%%

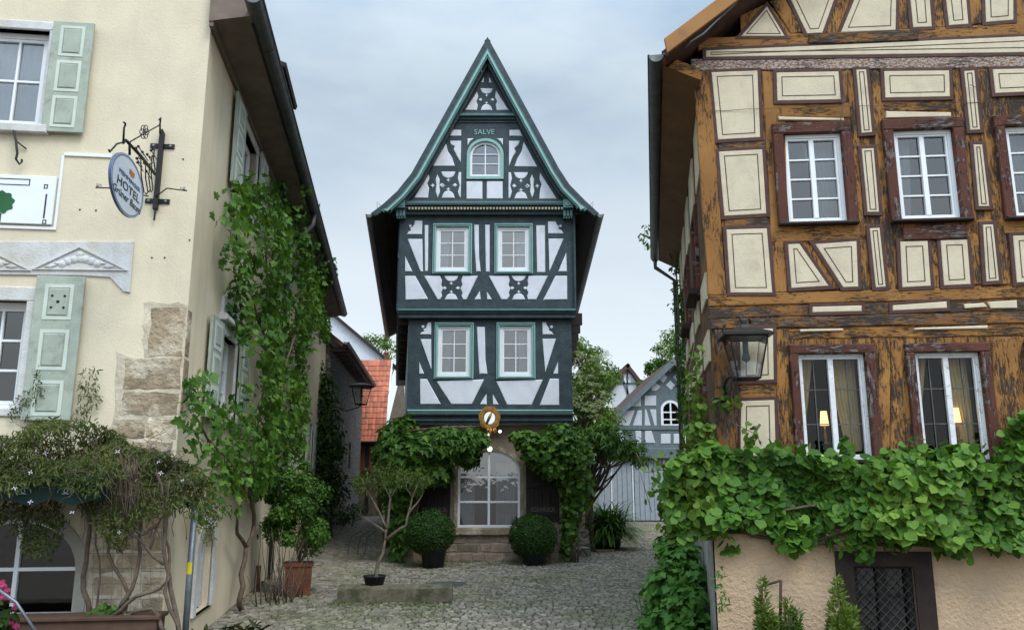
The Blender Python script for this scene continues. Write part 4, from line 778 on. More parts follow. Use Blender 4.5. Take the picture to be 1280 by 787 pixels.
# ================================================================== BLUE GREEN TIMBER HOUSE (centre)
th = empty('timber_house', (-.6, 20.8, 0), 'tall narrow gabled house with blue green timber frame and white panels', 'house')
VP = Plane((0, 19.95), 0)
def trap(g, fx0, fx1, fy, bx0, bx1, by, z0, z1, m=0):
    a = [(fx0, fy), (fx1, fy), (bx1, by), (bx0, by)]; vs = [(x, y, z) for z in (z0, z1) for x, y in a]
    g.add(vs, [(1, 2, 6, 5), (2, 3, 7, 6), (3, 0, 4, 7), (3, 2, 1, 0), (4, 5, 6, 7)], m)
W1 = [(545, 408, 588, 470), (623, 408, 665, 470)]; W2 = [(544, 284, 586, 339), (621, 284, 664, 339)]
def prect(pl, x0, y0, x1, y1): a = pl.px(x0, y1); b = pl.px(x1, y0); return (a[0], b[0], a[1], b[1])
w1 = [(C1.px(x0, 440)[0], C1.px(x1, 440)[0], C1.px(600, 470)[1], C1.px(600, 407)[1]) for x0, _, x1, _ in ((547, 0, 588, 0), (624.5, 0, 665, 0))]
w2 = [(C2.px(x0, 310)[0], C2.px(x1, 310)[0], C2.px(600, 339)[1], C2.px(600, 283.5)[1]) for x0, _, x1, _ in ((545, 0, 586, 0), (622, 0, 662, 0))]
zc1, zc2 = C1.px(600, 512)[1], C1.px(600, 398)[1]; zb = C1.px(600, 529)[1]; z2 = C2.px(600, 388)[1]; z3 = C2.px(600, 258)[1]
x1l, x1r, x2l, x2r = C1.px(509.5, 450)[0], C1.px(714.8, 450)[0], C2.px(498.3, 330)[0], C2.px(718.2, 330)[0]
# openings are the inner window, the mint casing lies round them
aw_ = arch_poly(CG.px(604.5-38, 600)[0]+.0, CG.px(604.5+46, 600)[0], CG.px(600, 658)[1], CG.px(600, 590)[1], CG.px(600, 561)[1]-CG.px(600, 590)[1])
AX0, AX1 = CG.px(572, 620)[0], CG.px(650, 620)[0]; AV0, AVS, AVT = CG.px(610, 659)[1], CG.px(610, 588)[1], CG.px(610, 562)[1]
gx0, gx1 = CG.px(513, 600)[0], CG.px(712, 600)[0]
g = Geo(); wallm(g, CG, rect(gx0, gx1, -.05, 3.5), [arch_poly(AX0, AX1, AV0, AVS, AVT-AVS)], 0, .22); trap(g, gx0, gx1, 20.8, -5.0, 2.2, 38, -.05, 3.5); g.build('ground_wall', MT['mortar'], th)
g = Geo(); wallm(g, C1, rect(x1l, x1r, zb-.02, z2), [rect(*r) for r in w1], 0, .2, grain='h'); wallm(g, C2, rect(x2l, x2r, z2-.03, z3+.25), [rect(*r) for r in w2], 0, .2, grain='h'); g.build('timber_front', MT['teal'], th)
g = Geo(); trap(g, x1l, x1r, 20.5, -5.1, 2.3, 38, zb-.02, z2); trap(g, x2l, x2r, 20.38, -5.5, 2.6, 38, z2-.03, z3+.3); g.build('side_wall', MT['wpanel'], th)
for sx, (fx, fy, bx, by) in (('l', (x2l, 20.38, -5.5, 38)), ('r', (x2r, 20.38, 2.6, 38))):
    ang = math.degrees(math.atan2(by-fy, bx-fx)); pl = Plane((fx, fy), ang) if sx == 'r' else Plane((bx, by), ang+180); LN = math.hypot(bx-fx, by-fy); g = Geo()
    for k in range(13): u = .02+k*LN/12.2; prism(g, pl, rect(u-.1, u+.1, z2, z3), -.02, .03); 
    for v in (z2, (z2+z3)/2, z3-.2): prism(g, pl, rect(0, LN, v, v+.16), -.02, .026)
    g.build('side_timber', MT['teal'], th)
# corbel stack under the jetty of the side wall
for k in range(11):
    y = 20.7+k*1.25
    for fx, bx, s in ((x1l, -5.1, -1), (x1r, 2.3, 1)):
        x = fx+(bx-fx)*(y-20.5)/17.5; g = Geo(); boxw(g, (x+s*.12, y, z2-.32), .34, .16, .3); g.build('joist_end', MT['dimwood'], th)
# roof
RO = VP.poly([(465, 266), (479, 256), (497, 239.5), (515, 217), (609.4, 48), (698, 211), (711, 231), (730, 250.5), (747, 266)])
def rb(p): return Vector((-1.6+(p[0]+.69)*1.5, 38.6, p[1]))
rin = inset(ccw(RO), .16) if area(RO) > 0 else None
RC = RO[::-1]; n9 = len(RC)      # ccw, right eave first
for k in range(n9-1):
    pass
g = Geo()
for k in range(n9-1): quadp(g, [VP.P(*RC[k]), rb(RC[k]), rb(RC[k+1]), VP.P(*RC[k+1])], th=.10)
g.build('roof', MT['roofdark'], th)
def band(d0, d1, w0, w1, mat, name):
    a, b = inset(RC, d0), inset(RC, d1); g = Geo()
    for k in range(n9-1):
        q = [a[k], a[k+1], b[k+1], b[k]]
        if k == 0: q[3] = (b[0][0]-.0, a[0][1]-d1*.9); q = [a[0], a[1], b[1], (a[0][0]-d1*.9+d0*.5, a[0][1]-.06)]
        if k == n9-2: q = [a[k], a[k+1], (a[k+1][0]+d1*.9-d0*.5, a[k+1][1]-.06), b[k]]
        prism(g, VP, q, w0, w1)
    return g.build(name, MT[mat], th)
band(-.02, .13, -.12, .0, 'teal', 'bargeboard'); band(.13, .165, -.12, .02, 'mintd', 'bargeboard_moulding'); band(.165, .215, -.12, .035, 'mint', 'bargeboard_moulding'); band(.215, .26, -.12, .01, 'mintd', 'bargeboard_moulding'); band(.26, .32, -.28, -.16, 'teal', 'verge_rafter')
for sg in (0, 1):
    for t in np.linspace(.06, .93, 10):
        g = Geo(); a, b = VP.px(*((489, 250) if sg == 0 else (727, 251))), VP.px(609.4, 74); lathe(g, VP.P(a[0]+(b[0]-a[0])*t, a[1]+(b[1]-a[1])*t, -.15), [(.022, 0), (.022, .02), (.012, .03), (0, .03)], 8, axis=VP.n); g.build('peg', MT['wpanel'], th)
AWn = C3.poly([(586.5, 0)]); gu0, gu1 = C3.px(587, 205)[0], C3.px(626, 205)[0]; gv0, gvs, gvt = C3.px(606, 221)[1], C3.px(606, 194)[1], C3.px(606, 177)[1]
gp = C3.poly([(478, 268), (738, 268), (700, 232), (609.4, 60), (513, 232)]); g = Geo(); wallm(g, C3, gp, [arch_poly(gu0, gu1, gv0, gvs, gvt-gvs)], 0, .2, grain='h'); g.build('timber_gable', MT['teal'], th)
def ptrans(pts, ox, oy, s): return [(ox+x/s, oy+y/s) for x, y in pts]
def mirr(pts, cx): return [(2*cx-x, y) for x, y in pts]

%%

What is asked:
Set down all the data again exactly as above, pictures excluded.

Exercise solution:
The Blender Python script for this scene continues. Write part 4, from line 778 on. More parts follow. Use Blender 4.5. Take the picture to be 1280 by 787 pixels.
# ================================================================== BLUE GREEN TIMBER HOUSE (centre)
th = empty('timber_house', (-.6, 20.8, 0), 'tall narrow gabled house with blue green timber frame and white panels', 'house')
VP = Plane((0, 19.95), 0)
def trap(g, fx0, fx1, fy, bx0, bx1, by, z0, z1, m=0):
    a = [(fx0, fy), (fx1, fy), (bx1, by), (bx0, by)]; vs = [(x, y, z) for z in (z0, z1) for x, y in a]
    g.add(vs, [(1, 2, 6, 5), (2, 3, 7, 6), (3, 0, 4, 7), (3, 2, 1, 0), (4, 5, 6, 7)], m)
W1 = [(545, 408, 588, 470), (623, 408, 665, 470)]; W2 = [(544, 284, 586, 339), (621, 284, 664, 339)]
def prect(pl, x0, y0, x1, y1): a = pl.px(x0, y1); b = pl.px(x1, y0); return (a[0], b[0], a[1], b[1])
w1 = [(C1.px(x0, 440)[0], C1.px(x1, 440)[0], C1.px(600, 470)[1], C1.px(600, 407)[1]) for x0, _, x1, _ in ((547, 0, 588, 0), (624.5, 0, 665, 0))]
w2 = [(C2.px(x0, 310)[0], C2.px(x1, 310)[0], C2.px(600, 339)[1], C2.px(600, 283.5)[1]) for x0, _, x1, _ in ((545, 0, 586, 0), (622, 0, 662, 0))]
zc1, zc2 = C1.px(600, 512)[1], C1.px(600, 398)[1]; zb = C1.px(600, 529)[1]; z2 = C2.px(600, 388)[1]; z3 = C2.px(600, 258)[1]
x1l, x1r, x2l, x2r = C1.px(509.5, 450)[0], C1.px(714.8, 450)[0], C2.px(498.3, 330)[0], C2.px(718.2, 330)[0]
# openings are the inner window, the mint casing lies round them
aw_ = arch_poly(CG.px(604.5-38, 600)[0]+.0, CG.px(604.5+46, 600)[0], CG.px(600, 658)[1], CG.px(600, 590)[1], CG.px(600, 561)[1]-CG.px(600, 590)[1])
AX0, AX1 = CG.px(572, 620)[0], CG.px(650, 620)[0]; AV0, AVS, AVT = CG.px(610, 659)[1], CG.px(610, 588)[1], CG.px(610, 562)[1]
gx0, gx1 = CG.px(513, 600)[0], CG.px(712, 600)[0]
g = Geo(); wallm(g, CG, rect(gx0, gx1, -.05, 3.5), [arch_poly(AX0, AX1, AV0, AVS, AVT-AVS)], 0, .22); trap(g, gx0, gx1, 20.8, -5.0, 2.2, 38, -.05, 3.5); g.build('ground_wall', MT['mortar'], th)
g = Geo(); wallm(g, C1, rect(x1l, x1r, zb-.02, z2), [rect(*r) for r in w1], 0, .2, grain='h'); wallm(g, C2, rect(x2l, x2r, z2-.03, z3+.25), [rect(*r) for r in w2], 0, .2, grain='h'); g.build('timber_front', MT['teal'], th)
g = Geo(); trap(g, x1l, x1r, 20.5, -5.1, 2.3, 38, zb-.02, z2); trap(g, x2l, x2r, 20.38, -5.5, 2.6, 38, z2-.03, z3+.3); g.build('side_wall', MT['wpanel'], th)
for sx, (fx, fy, bx, by) in (('l', (x2l, 20.38, -5.5, 38)), ('r', (x2r, 20.38, 2.6, 38))):
    ang = math.degrees(math.atan2(by-fy, bx-fx)); pl = Plane((fx, fy), ang) if sx == 'r' else Plane((bx, by), ang+180); LN = math.hypot(bx-fx, by-fy); g = Geo()
    for k in range(13): u = .02+k*LN/12.2; prism(g, pl, rect(u-.1, u+.1, z2, z3), -.02, .03); 
    for v in (z2, (z2+z3)/2, z3-.2): prism(g, pl, rect(0, LN, v, v+.16), -.02, .026)
    g.build('side_timber', MT['teal'], th)
# corbel stack under the jetty of the side wall
for k in range(11):
    y = 20.7+k*1.25
    for fx, bx, s in ((x1l, -5.1, -1), (x1r, 2.3, 1)):
        x = fx+(bx-fx)*(y-20.5)/17.5; g = Geo(); boxw(g, (x+s*.12, y, z2-.32), .34, .16, .3); g.build('joist_end', MT['dimwood'], th)
# roof
RO = VP.poly([(465, 266), (479, 256), (497, 239.5), (515, 217), (609.4, 48), (698, 211), (711, 231), (730, 250.5), (747, 266)])
def rb(p): return Vector((-1.6+(p[0]+.69)*1.5, 38.6, p[1]))
rin = inset(ccw(RO), .16) if area(RO) > 0 else None
RC = RO[::-1]; n9 = len(RC)      # ccw, right eave first
for k in range(n9-1):
    pass
g = Geo()
for k in range(n9-1): quadp(g, [VP.P(*RC[k]), rb(RC[k]), rb(RC[k+1]), VP.P(*RC[k+1])], th=.10)
g.build('roof', MT['roofdark'], th)
def band(d0, d1, w0, w1, mat, name):
    a, b = inset(RC, d0), inset(RC, d1); g = Geo()
    for k in range(n9-1):
        q = [a[k], a[k+1], b[k+1], b[k]]
        if k == 0: q[3] = (b[0][0]-.0, a[0][1]-d1*.9); q = [a[0], a[1], b[1], (a[0][0]-d1*.9+d0*.5, a[0][1]-.06)]
        if k == n9-2: q = [a[k], a[k+1], (a[k+1][0]+d1*.9-d0*.5, a[k+1][1]-.06), b[k]]
        prism(g, VP, q, w0, w1)
    return g.build(name, MT[mat], th)
band(-.02, .13, -.12, .0, 'teal', 'bargeboard'); band(.13, .165, -.12, .02, 'mintd', 'bargeboard_moulding'); band(.165, .215, -.12, .035, 'mint', 'bargeboard_moulding'); band(.215, .26, -.12, .01, 'mintd', 'bargeboard_moulding'); band(.26, .32, -.28, -.16, 'teal', 'verge_rafter')
for sg in (0, 1):
    for t in np.linspace(.06, .93, 10):
        g = Geo(); a, b = VP.px(*((489, 250) if sg == 0 else (727, 251))), VP.px(609.4, 74); lathe(g, VP.P(a[0]+(b[0]-a[0])*t, a[1]+(b[1]-a[1])*t, -.15), [(.022, 0), (.022, .02), (.012, .03), (0, .03)], 8, axis=VP.n); g.build('peg', MT['wpanel'], th)
AWn = C3.poly([(586.5, 0)]); gu0, gu1 = C3.px(587, 205)[0], C3.px(626, 205)[0]; gv0, gvs, gvt = C3.px(606, 221)[1], C3.px(606, 194)[1], C3.px(606, 177)[1]
gp = C3.poly([(478, 268), (738, 268), (700, 232), (609.4, 60), (513, 232)]); g = Geo(); wallm(g, C3, gp, [arch_poly(gu0, gu1, gv0, gvs, gvt-gvs)], 0, .2, grain='h'); g.build('timber_gable', MT['teal'], th)
def ptrans(pts, ox, oy, s): return [(ox+x/s, oy+y/s) for x, y in pts]
def mirr(pts, cx): return [(2*cx-x, y) for x, y in pts]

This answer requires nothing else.